Weighing in on the dress code: Are leggings inappropriate for school?

 

Freshman Kiara Dawes posing proudly in her newly purchased Aztec Printed leggings.   (Photo:Waters)

Freshman Kiara Dawes poses proudly in her newly purchased Aztec printed leggings.
(Photo: Waters)

Lecanto High School (LHS), like many other schools in the Citrus County district, has made their dress code a huge part of how the school as a whole runs. Coming into the new 2013-14 school year, all students were informed of all the changes to dress code despite the previous year and were expected to abide by these new rules.Some of these new reinforcements include the abandonment of leggings.  The reasoning for the sudden alterations is because most staff and administration on the Citrus County school board came to a unanimous decision and felt that leggings were not being worn appropriately and caused distractions.

A lot of girls within the school were not sure how to feel about these new rules because they had been such an important asset to them that not being able to wear leggings to school was almost weird.

“When I heard that leggings were going to be a part of the new dress code, I was actually pretty aggravated. Like no one really has time to come to school in heels and a dress only to be sitting stationary for eight hours straight. Leggings are what’s comfortable and what almost everyone likes wearing,” said sophomore Kerra Dunlap.

In addition to this, many girls around the school feel that dress coding for leggings is an inconsistency and has proven itself to be unfair.

Some female students feel that they find themselves in the attendance office getting ready to be written up while others in the same attire are prancing happily around school.

“Dress code depends on a lot of different things. If you’re high-waisted or long armed, it will be in your favor for sure. If not, you’re more than likely to have trouble. It also really matters who is wearing it and how it is worn. I won’t be such a stickler if it is worn to the right caliber and appropriately,” said faculty member Jessica Allnut.
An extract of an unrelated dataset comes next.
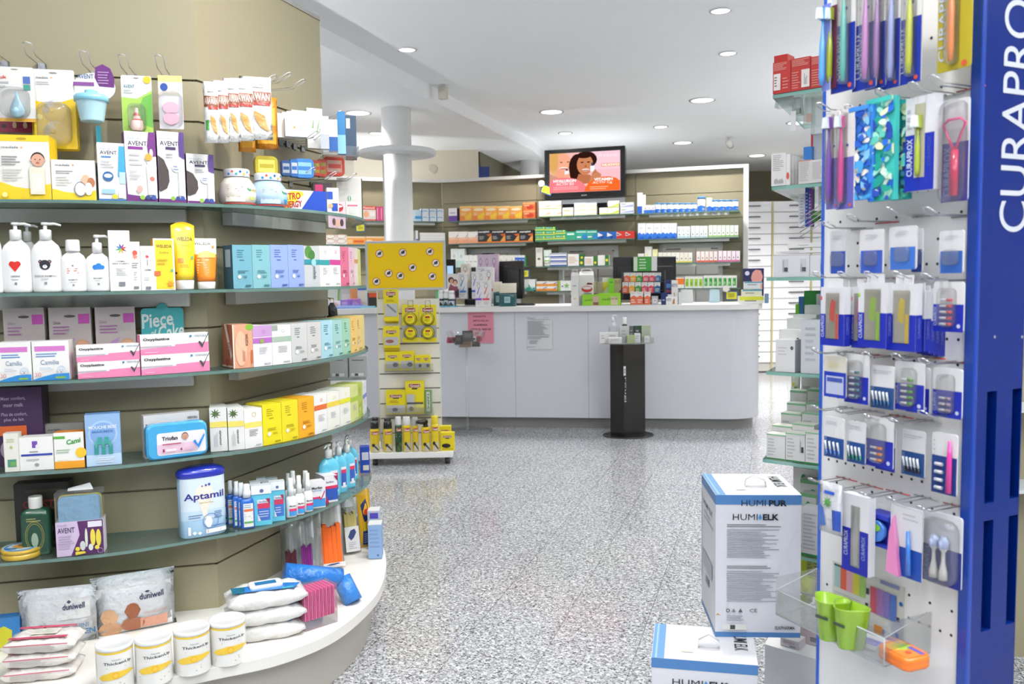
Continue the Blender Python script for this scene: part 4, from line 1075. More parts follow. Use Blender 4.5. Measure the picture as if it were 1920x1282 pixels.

“I get dress coded a lot, probably because I have a big butt. But that still doesn’t make it right when I always see like two trillion girls wearing leggings and never get caught. I’m not trying to break the rules, but when I want to bum it, leggings are my first choice,” said sophomore Caroline Damron.

Despite the controversy, it is also pretty well understood that leggings are now prohibited and should not be worn. This though, does not change the feelings of students, and they are relentless in the ongoing fight concerning leggings. The only remaining question: will they win?

“I feel at times that dress code is very necessary to have. I believe that if clothing is a distraction, then it needs to be taken care of. But on the flip side, if everyone can function and just get along, then I really don’t see a problem with it. It’s evident that dress code is a war, and I’m just here to see who comes out on top: the students or the teachers?” said geometry teacher David Logue.